Source excerpt =>
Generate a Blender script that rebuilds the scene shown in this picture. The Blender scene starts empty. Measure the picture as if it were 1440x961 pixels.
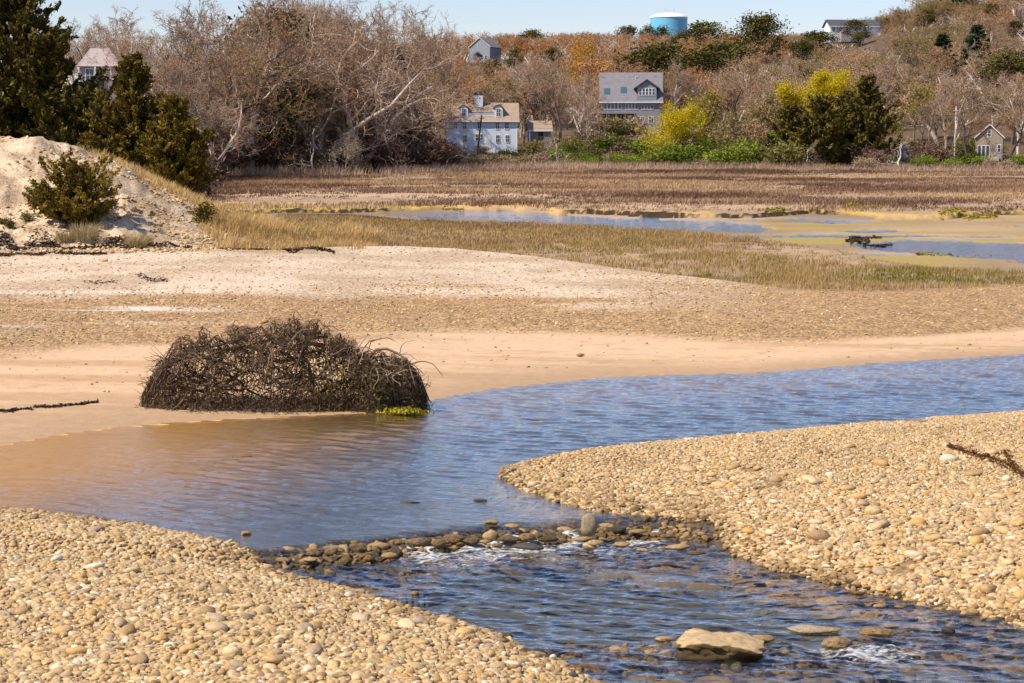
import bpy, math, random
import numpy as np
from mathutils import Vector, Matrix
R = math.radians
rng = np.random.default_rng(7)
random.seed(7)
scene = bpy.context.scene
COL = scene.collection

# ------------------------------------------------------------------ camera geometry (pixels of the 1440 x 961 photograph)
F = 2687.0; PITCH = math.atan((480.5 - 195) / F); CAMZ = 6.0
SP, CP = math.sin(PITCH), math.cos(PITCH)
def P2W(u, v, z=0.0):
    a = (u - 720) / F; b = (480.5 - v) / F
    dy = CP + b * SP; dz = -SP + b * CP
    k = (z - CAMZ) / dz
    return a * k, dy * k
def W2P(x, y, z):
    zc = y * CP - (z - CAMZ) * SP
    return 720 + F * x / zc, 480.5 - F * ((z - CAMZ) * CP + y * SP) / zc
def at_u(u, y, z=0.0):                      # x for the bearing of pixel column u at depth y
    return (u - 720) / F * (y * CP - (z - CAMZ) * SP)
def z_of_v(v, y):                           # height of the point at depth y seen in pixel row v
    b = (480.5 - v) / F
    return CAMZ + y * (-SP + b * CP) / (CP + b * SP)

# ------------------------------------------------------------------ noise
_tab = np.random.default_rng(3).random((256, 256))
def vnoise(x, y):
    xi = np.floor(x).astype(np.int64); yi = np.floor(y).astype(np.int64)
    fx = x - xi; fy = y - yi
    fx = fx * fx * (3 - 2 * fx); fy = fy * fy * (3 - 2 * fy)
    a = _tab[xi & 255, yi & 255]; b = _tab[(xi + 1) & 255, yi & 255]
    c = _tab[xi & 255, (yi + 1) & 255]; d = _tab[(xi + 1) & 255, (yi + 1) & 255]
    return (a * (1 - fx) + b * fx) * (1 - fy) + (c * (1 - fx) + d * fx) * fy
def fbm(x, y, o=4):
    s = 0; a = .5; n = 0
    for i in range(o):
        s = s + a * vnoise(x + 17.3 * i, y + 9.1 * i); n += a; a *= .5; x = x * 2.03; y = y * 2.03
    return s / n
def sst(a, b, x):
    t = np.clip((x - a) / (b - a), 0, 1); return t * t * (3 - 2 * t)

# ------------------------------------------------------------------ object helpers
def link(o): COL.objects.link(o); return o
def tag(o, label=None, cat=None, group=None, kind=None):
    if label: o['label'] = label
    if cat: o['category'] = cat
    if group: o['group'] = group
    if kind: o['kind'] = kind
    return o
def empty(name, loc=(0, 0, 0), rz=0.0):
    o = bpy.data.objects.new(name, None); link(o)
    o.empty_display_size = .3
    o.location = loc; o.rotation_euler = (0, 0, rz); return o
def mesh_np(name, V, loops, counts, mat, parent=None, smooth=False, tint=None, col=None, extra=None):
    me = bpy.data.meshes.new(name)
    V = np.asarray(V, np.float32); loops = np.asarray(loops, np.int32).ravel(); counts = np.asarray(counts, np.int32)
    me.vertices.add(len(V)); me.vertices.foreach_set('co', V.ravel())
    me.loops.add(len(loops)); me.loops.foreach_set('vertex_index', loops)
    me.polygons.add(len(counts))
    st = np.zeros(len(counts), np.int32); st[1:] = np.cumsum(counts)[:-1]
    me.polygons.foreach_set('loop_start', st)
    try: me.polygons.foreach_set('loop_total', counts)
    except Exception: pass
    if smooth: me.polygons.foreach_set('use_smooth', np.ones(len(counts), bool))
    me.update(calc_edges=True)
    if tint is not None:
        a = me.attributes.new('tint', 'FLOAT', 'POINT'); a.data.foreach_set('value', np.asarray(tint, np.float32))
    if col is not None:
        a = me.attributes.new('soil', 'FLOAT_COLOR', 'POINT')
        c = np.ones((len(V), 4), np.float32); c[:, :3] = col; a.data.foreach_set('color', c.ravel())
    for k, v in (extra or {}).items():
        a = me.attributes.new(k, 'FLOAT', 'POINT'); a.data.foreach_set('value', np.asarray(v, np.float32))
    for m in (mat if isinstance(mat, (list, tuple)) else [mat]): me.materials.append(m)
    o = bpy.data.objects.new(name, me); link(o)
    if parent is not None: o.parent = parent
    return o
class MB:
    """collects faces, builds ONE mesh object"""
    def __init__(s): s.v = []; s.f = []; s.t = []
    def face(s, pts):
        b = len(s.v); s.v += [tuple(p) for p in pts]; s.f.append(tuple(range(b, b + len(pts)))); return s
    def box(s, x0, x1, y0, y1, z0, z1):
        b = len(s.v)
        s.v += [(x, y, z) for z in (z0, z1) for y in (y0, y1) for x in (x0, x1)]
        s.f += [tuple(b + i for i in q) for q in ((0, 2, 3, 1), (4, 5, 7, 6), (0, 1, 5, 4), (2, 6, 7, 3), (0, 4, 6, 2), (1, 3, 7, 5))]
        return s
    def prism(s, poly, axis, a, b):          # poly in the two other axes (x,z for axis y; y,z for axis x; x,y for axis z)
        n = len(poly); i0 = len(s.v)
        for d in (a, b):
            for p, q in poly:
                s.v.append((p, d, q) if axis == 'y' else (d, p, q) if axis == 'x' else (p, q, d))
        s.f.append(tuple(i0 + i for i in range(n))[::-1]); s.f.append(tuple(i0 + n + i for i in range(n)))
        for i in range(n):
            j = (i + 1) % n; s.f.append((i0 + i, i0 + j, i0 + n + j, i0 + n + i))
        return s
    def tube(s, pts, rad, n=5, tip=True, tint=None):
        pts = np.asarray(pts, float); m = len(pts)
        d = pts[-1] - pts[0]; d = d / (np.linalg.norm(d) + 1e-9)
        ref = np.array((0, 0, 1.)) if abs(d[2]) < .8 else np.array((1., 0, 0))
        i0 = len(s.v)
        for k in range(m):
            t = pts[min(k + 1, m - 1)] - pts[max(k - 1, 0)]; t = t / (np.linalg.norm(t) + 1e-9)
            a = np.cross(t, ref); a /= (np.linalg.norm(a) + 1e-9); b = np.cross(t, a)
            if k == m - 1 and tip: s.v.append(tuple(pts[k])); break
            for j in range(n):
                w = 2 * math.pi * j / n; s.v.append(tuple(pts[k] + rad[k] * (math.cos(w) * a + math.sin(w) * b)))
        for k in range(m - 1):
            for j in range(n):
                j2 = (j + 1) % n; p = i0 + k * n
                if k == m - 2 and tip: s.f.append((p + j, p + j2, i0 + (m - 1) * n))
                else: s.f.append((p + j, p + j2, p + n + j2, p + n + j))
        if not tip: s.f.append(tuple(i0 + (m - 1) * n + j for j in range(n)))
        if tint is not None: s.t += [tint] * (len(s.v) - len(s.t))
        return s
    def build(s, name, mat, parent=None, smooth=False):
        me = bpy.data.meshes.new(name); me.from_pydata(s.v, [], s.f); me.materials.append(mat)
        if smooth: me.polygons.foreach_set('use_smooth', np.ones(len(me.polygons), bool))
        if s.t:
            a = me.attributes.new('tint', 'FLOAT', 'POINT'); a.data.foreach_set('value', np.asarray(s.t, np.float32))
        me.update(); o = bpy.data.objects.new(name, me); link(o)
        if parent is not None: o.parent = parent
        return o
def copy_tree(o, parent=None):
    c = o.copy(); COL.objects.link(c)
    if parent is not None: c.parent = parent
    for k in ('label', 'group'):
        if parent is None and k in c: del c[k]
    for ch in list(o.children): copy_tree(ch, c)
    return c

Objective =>
Copy the data exactly. Any picture it contains is to be omitted.

Correct response =>
Generate a Blender script that rebuilds the scene shown in this picture. The Blender scene starts empty. Measure the picture as if it were 1440x961 pixels.
import bpy, math, random
import numpy as np
from mathutils import Vector, Matrix
R = math.radians
rng = np.random.default_rng(7)
random.seed(7)
scene = bpy.context.scene
COL = scene.collection

# ------------------------------------------------------------------ camera geometry (pixels of the 1440 x 961 photograph)
F = 2687.0; PITCH = math.atan((480.5 - 195) / F); CAMZ = 6.0
SP, CP = math.sin(PITCH), math.cos(PITCH)
def P2W(u, v, z=0.0):
    a = (u - 720) / F; b = (480.5 - v) / F
    dy = CP + b * SP; dz = -SP + b * CP
    k = (z - CAMZ) / dz
    return a * k, dy * k
def W2P(x, y, z):
    zc = y * CP - (z - CAMZ) * SP
    return 720 + F * x / zc, 480.5 - F * ((z - CAMZ) * CP + y * SP) / zc
def at_u(u, y, z=0.0):                      # x for the bearing of pixel column u at depth y
    return (u - 720) / F * (y * CP - (z - CAMZ) * SP)
def z_of_v(v, y):                           # height of the point at depth y seen in pixel row v
    b = (480.5 - v) / F
    return CAMZ + y * (-SP + b * CP) / (CP + b * SP)

# ------------------------------------------------------------------ noise
_tab = np.random.default_rng(3).random((256, 256))
def vnoise(x, y):
    xi = np.floor(x).astype(np.int64); yi = np.floor(y).astype(np.int64)
    fx = x - xi; fy = y - yi
    fx = fx * fx * (3 - 2 * fx); fy = fy * fy * (3 - 2 * fy)
    a = _tab[xi & 255, yi & 255]; b = _tab[(xi + 1) & 255, yi & 255]
    c = _tab[xi & 255, (yi + 1) & 255]; d = _tab[(xi + 1) & 255, (yi + 1) & 255]
    return (a * (1 - fx) + b * fx) * (1 - fy) + (c * (1 - fx) + d * fx) * fy
def fbm(x, y, o=4):
    s = 0; a = .5; n = 0
    for i in range(o):
        s = s + a * vnoise(x + 17.3 * i, y + 9.1 * i); n += a; a *= .5; x = x * 2.03; y = y * 2.03
    return s / n
def sst(a, b, x):
    t = np.clip((x - a) / (b - a), 0, 1); return t * t * (3 - 2 * t)

# ------------------------------------------------------------------ object helpers
def link(o): COL.objects.link(o); return o
def tag(o, label=None, cat=None, group=None, kind=None):
    if label: o['label'] = label
    if cat: o['category'] = cat
    if group: o['group'] = group
    if kind: o['kind'] = kind
    return o
def empty(name, loc=(0, 0, 0), rz=0.0):
    o = bpy.data.objects.new(name, None); link(o)
    o.empty_display_size = .3
    o.location = loc; o.rotation_euler = (0, 0, rz); return o
def mesh_np(name, V, loops, counts, mat, parent=None, smooth=False, tint=None, col=None, extra=None):
    me = bpy.data.meshes.new(name)
    V = np.asarray(V, np.float32); loops = np.asarray(loops, np.int32).ravel(); counts = np.asarray(counts, np.int32)
    me.vertices.add(len(V)); me.vertices.foreach_set('co', V.ravel())
    me.loops.add(len(loops)); me.loops.foreach_set('vertex_index', loops)
    me.polygons.add(len(counts))
    st = np.zeros(len(counts), np.int32); st[1:] = np.cumsum(counts)[:-1]
    me.polygons.foreach_set('loop_start', st)
    try: me.polygons.foreach_set('loop_total', counts)
    except Exception: pass
    if smooth: me.polygons.foreach_set('use_smooth', np.ones(len(counts), bool))
    me.update(calc_edges=True)
    if tint is not None:
        a = me.attributes.new('tint', 'FLOAT', 'POINT'); a.data.foreach_set('value', np.asarray(tint, np.float32))
    if col is not None:
        a = me.attributes.new('soil', 'FLOAT_COLOR', 'POINT')
        c = np.ones((len(V), 4), np.float32); c[:, :3] = col; a.data.foreach_set('color', c.ravel())
    for k, v in (extra or {}).items():
        a = me.attributes.new(k, 'FLOAT', 'POINT'); a.data.foreach_set('value', np.asarray(v, np.float32))
    for m in (mat if isinstance(mat, (list, tuple)) else [mat]): me.materials.append(m)
    o = bpy.data.objects.new(name, me); link(o)
    if parent is not None: o.parent = parent
    return o
class MB:
    """collects faces, builds ONE mesh object"""
    def __init__(s): s.v = []; s.f = []; s.t = []
    def face(s, pts):
        b = len(s.v); s.v += [tuple(p) for p in pts]; s.f.append(tuple(range(b, b + len(pts)))); return s
    def box(s, x0, x1, y0, y1, z0, z1):
        b = len(s.v)
        s.v += [(x, y, z) for z in (z0, z1) for y in (y0, y1) for x in (x0, x1)]
        s.f += [tuple(b + i for i in q) for q in ((0, 2, 3, 1), (4, 5, 7, 6), (0, 1, 5, 4), (2, 6, 7, 3), (0, 4, 6, 2), (1, 3, 7, 5))]
        return s
    def prism(s, poly, axis, a, b):          # poly in the two other axes (x,z for axis y; y,z for axis x; x,y for axis z)
        n = len(poly); i0 = len(s.v)
        for d in (a, b):
            for p, q in poly:
                s.v.append((p, d, q) if axis == 'y' else (d, p, q) if axis == 'x' else (p, q, d))
        s.f.append(tuple(i0 + i for i in range(n))[::-1]); s.f.append(tuple(i0 + n + i for i in range(n)))
        for i in range(n):
            j = (i + 1) % n; s.f.append((i0 + i, i0 + j, i0 + n + j, i0 + n + i))
        return s
    def tube(s, pts, rad, n=5, tip=True, tint=None):
        pts = np.asarray(pts, float); m = len(pts)
        d = pts[-1] - pts[0]; d = d / (np.linalg.norm(d) + 1e-9)
        ref = np.array((0, 0, 1.)) if abs(d[2]) < .8 else np.array((1., 0, 0))
        i0 = len(s.v)
        for k in range(m):
            t = pts[min(k + 1, m - 1)] - pts[max(k - 1, 0)]; t = t / (np.linalg.norm(t) + 1e-9)
            a = np.cross(t, ref); a /= (np.linalg.norm(a) + 1e-9); b = np.cross(t, a)
            if k == m - 1 and tip: s.v.append(tuple(pts[k])); break
            for j in range(n):
                w = 2 * math.pi * j / n; s.v.append(tuple(pts[k] + rad[k] * (math.cos(w) * a + math.sin(w) * b)))
        for k in range(m - 1):
            for j in range(n):
                j2 = (j + 1) % n; p = i0 + k * n
                if k == m - 2 and tip: s.f.append((p + j, p + j2, i0 + (m - 1) * n))
                else: s.f.append((p + j, p + j2, p + n + j2, p + n + j))
        if not tip: s.f.append(tuple(i0 + (m - 1) * n + j for j in range(n)))
        if tint is not None: s.t += [tint] * (len(s.v) - len(s.t))
        return s
    def build(s, name, mat, parent=None, smooth=False):
        me = bpy.data.meshes.new(name); me.from_pydata(s.v, [], s.f); me.materials.append(mat)
        if smooth: me.polygons.foreach_set('use_smooth', np.ones(len(me.polygons), bool))
        if s.t:
            a = me.attributes.new('tint', 'FLOAT', 'POINT'); a.data.foreach_set('value', np.asarray(s.t, np.float32))
        me.update(); o = bpy.data.objects.new(name, me); link(o)
        if parent is not None: o.parent = parent
        return o
def copy_tree(o, parent=None):
    c = o.copy(); COL.objects.link(c)
    if parent is not None: c.parent = parent
    for k in ('label', 'group'):
        if parent is None and k in c: del c[k]
    for ch in list(o.children): copy_tree(ch, c)
    return c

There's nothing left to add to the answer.